Design and performance of an oversized-sample 35 GHz EPR resonator with an elevated Q value.

Continuous-wave electron paramagnetic resonance (EPR) spectroscopy at 35 GHz is an essential cornerstone in multi-frequency EPR studies and is crucial for differentiating multiple species in complex systems due to the improved $g$ -tensor resolution compared to lower microwave frequencies. Especially for unstable and highly sensitive paramagnetic centers, the reliability of the measurements can be improved upon through the use of a single sample for EPR experiments at all frequencies. Besides the advantages, the lack of common availability of oversized-sample resonators at 35 GHz often limits scientists to lower frequencies or smaller sample geometries, and the latter may be non-trivial for sensitive materials.
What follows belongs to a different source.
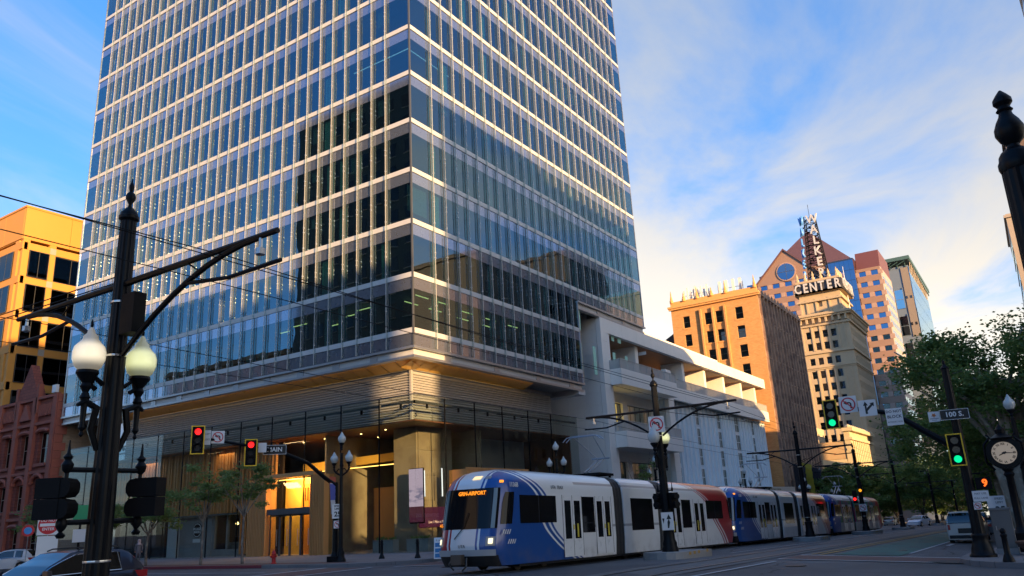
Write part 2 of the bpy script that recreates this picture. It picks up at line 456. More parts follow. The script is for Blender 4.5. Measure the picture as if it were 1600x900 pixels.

In this work, we present the design and performance of an oversized-sample 35 GHz EPR resonator with a high loaded $Q$  value, $Q_L$ , of up to 2550, well-suited for continuous-wave EPR and pulsed single-microwave-frequency experiments. The design is driven by electromagnetic field simulations, and the microwave characteristics of manufactured prototypes were found to be in agreement with the predictions. The resonator is based on a cylindrical cavity with a TE ${}_{011}$ mode, allowing for 3 mm sample access. The design targets that we met include high sensitivity, robustness, and ease of manufacturing and maintenance. The resonator is compatible with commercial EPR spectrometers and with helium flow, as well as with cryogen-free cryostats, allowing for measurements at temperatures down to 1.8 K. To highlight the general applicability, the resonator was tested on metal centers, as well as on organic radicals featuring extremely narrow lines.